## Exercise objective
Write the listing out again, all of it, word for word.

------------------------------------------------------------------------

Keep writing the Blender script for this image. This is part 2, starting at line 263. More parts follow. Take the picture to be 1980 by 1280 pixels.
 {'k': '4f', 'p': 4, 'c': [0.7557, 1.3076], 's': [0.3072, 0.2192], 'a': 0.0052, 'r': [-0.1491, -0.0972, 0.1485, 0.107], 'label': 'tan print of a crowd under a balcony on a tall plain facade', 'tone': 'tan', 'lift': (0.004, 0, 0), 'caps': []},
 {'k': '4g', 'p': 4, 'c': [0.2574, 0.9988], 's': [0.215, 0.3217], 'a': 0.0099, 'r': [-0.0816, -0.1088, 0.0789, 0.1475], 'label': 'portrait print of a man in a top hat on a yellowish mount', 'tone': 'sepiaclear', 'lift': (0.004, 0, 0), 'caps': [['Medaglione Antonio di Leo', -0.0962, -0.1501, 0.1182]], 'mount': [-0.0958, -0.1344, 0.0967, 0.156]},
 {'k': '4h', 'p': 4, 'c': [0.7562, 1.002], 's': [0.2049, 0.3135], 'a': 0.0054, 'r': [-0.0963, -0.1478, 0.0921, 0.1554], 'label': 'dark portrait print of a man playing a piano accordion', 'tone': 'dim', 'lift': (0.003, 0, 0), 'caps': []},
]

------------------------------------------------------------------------

## In response
Keep writing the Blender script for this image. This is part 2, starting at line 263. More parts follow. Take the picture to be 1980 by 1280 pixels.
 {'k': '4f', 'p': 4, 'c': [0.7557, 1.3076], 's': [0.3072, 0.2192], 'a': 0.0052, 'r': [-0.1491, -0.0972, 0.1485, 0.107], 'label': 'tan print of a crowd under a balcony on a tall plain facade', 'tone': 'tan', 'lift': (0.004, 0, 0), 'caps': []},
 {'k': '4g', 'p': 4, 'c': [0.2574, 0.9988], 's': [0.215, 0.3217], 'a': 0.0099, 'r': [-0.0816, -0.1088, 0.0789, 0.1475], 'label': 'portrait print of a man in a top hat on a yellowish mount', 'tone': 'sepiaclear', 'lift': (0.004, 0, 0), 'caps': [['Medaglione Antonio di Leo', -0.0962, -0.1501, 0.1182]], 'mount': [-0.0958, -0.1344, 0.0967, 0.156]},
 {'k': '4h', 'p': 4, 'c': [0.7562, 1.002], 's': [0.2049, 0.3135], 'a': 0.0054, 'r': [-0.0963, -0.1478, 0.0921, 0.1554], 'label': 'dark portrait print of a man playing a piano accordion', 'tone': 'dim', 'lift': (0.003, 0, 0), 'caps': []},
]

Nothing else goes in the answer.